Complete embedding example

We export C function foo to the JS environment and call it from the JS.

#include "strings.h"
#include "mjs.h"

void foo(int x) {
  printf("Hello %d!\n", x);
}

void *my_dlsym(void *handle, const char *name) {
  if (strcmp(name, "foo") == 0) return foo;
  return NULL;
}

int main(void) {
  struct mjs *mjs = mjs_create();
  mjs_set_ffi_resolver(mjs, my_dlsym);
  mjs_exec(mjs, "let f = ffi('void foo(int)'); f(1234)", NULL);
  return 0;
}

Compile & run:

$ cc main.c mjs.c -o /tmp/x && /tmp/x
Hello 1234!

Build stand-alone mJS binary

Build:

$ make

Use as a simple calculator:

$ ./build/mjs -e '1 + 2 * 3'
7

FFI standard C functions:

$ ./build/mjs -e 'ffi("double sin(double)")(1.23)'
0.942489

View generated bytecode:

$ ./build/mjs -l 3 -e '2 + 2'
------- MJS VM DUMP BEGIN
    DATA_STACK (0 elems):
    CALL_STACK (0 elems):
        SCOPES (1 elems):  [<object>]
  LOOP_OFFSETS (0 elems):
  CODE:
  0   BCODE_HDR [<stdin>] size:28
  21  PUSH_INT  2
  23  PUSH_INT  2
  25  EXPR      +
  27  EXIT
  28  NOP
------- MJS VM DUMP END
4

The stand-alone binary uses dlsym() symbol resolver, that's why ffi("double sin(double)")(1.23) works.

Licensing

mJS is released under commercial and GNU GPL v.2 open source licenses.

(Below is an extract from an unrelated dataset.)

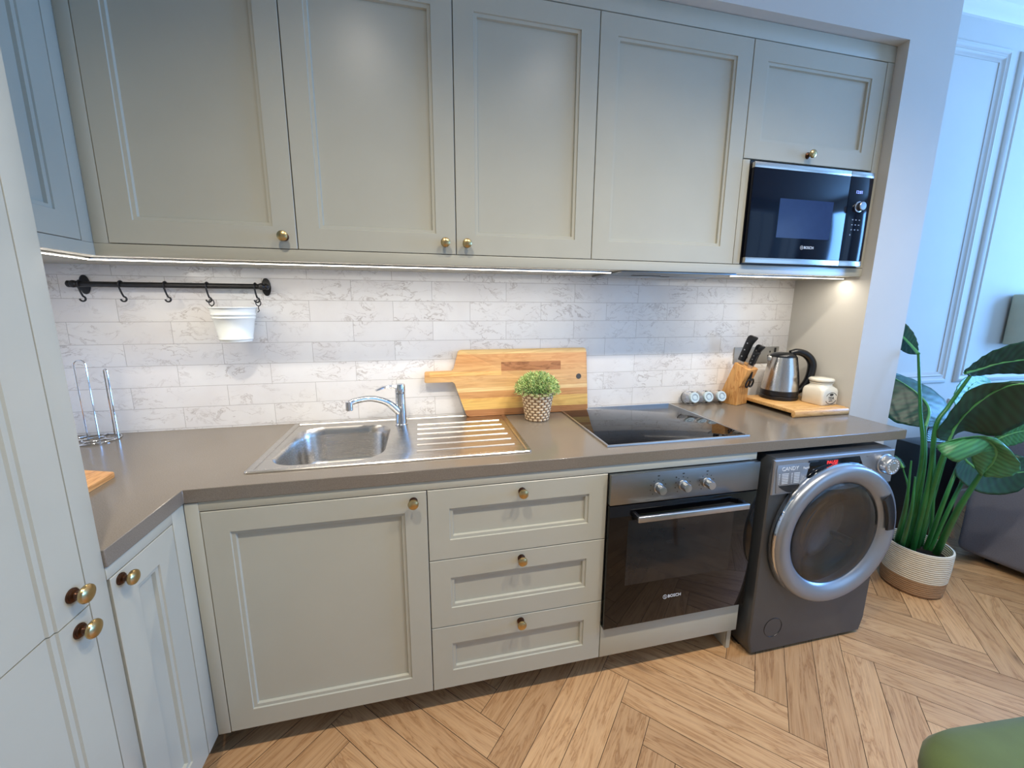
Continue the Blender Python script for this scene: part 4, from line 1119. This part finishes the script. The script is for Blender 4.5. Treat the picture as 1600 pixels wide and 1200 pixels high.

Commercial Projects: once your project becomes commercialised, GPLv2 licensing dictates that you need to either open your source fully or purchase a commercial license. Cesanta offer full, royalty-free commercial licenses without any GPL restrictions. If your needs require a custom license, we’d be happy to work on a solution with you. Contact us for pricing

Prototyping: While your project is still in prototyping stage and not for sale, you can use MJS’s open source code without license restrictions.